The thing that makes the book very conflicting is the completely unapolegetic way in which the stories are told. There are some token statements regarding soldiers being mislead by superiors and politicians, and the like, but the overall tone is devoid of sympathy for the millions of poorly training and equipped ‘Ivans’ who died horrible deaths, or the Canadian or American troops that the Germans faced in western Europe.
The afterword too, with its matter-of-fact description of tactics’ and weapons’ effects on “the enemy” seems rather cold-blooded, even stereotypically German. Example, in a discourse on why the German army chose 9mm pistols over a lower calibre weapon: “The enemy must be rendered incapable of action at the moment the bullet strikes, no matter where he is hit.”
On the other hand, the fact is that millions of German combatants died in suffering and torment. Their stories deserve to be told – and we have not heard them.
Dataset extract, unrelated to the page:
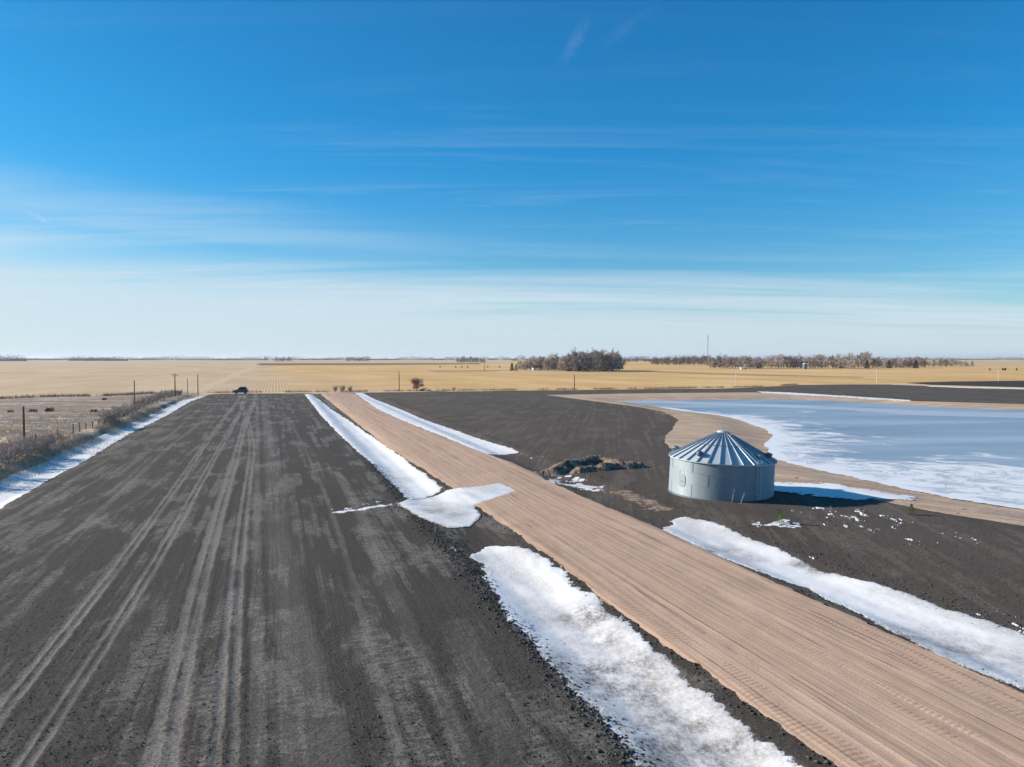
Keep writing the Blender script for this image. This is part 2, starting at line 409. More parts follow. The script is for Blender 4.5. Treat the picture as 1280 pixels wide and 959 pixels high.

All in all, a compelling if disturbing account of actual experiences of fighting men.
I also found this book, and the others in the author’s “Aces” series, to be engrossing. However, I don’t think it was any more “unapologetic” than other military histories written by or about combatants for the other belligerents. I think that Americans are so used to seeing German soldiers portrayed as mindless automotons that it is shocking to us to realize that they were complex human beings who cared about their comrades and who felt it was their duty to fight for their country, no matter who was leading it. I’m sure many of the soldiers in Iraq today have the same conflicted loyalties.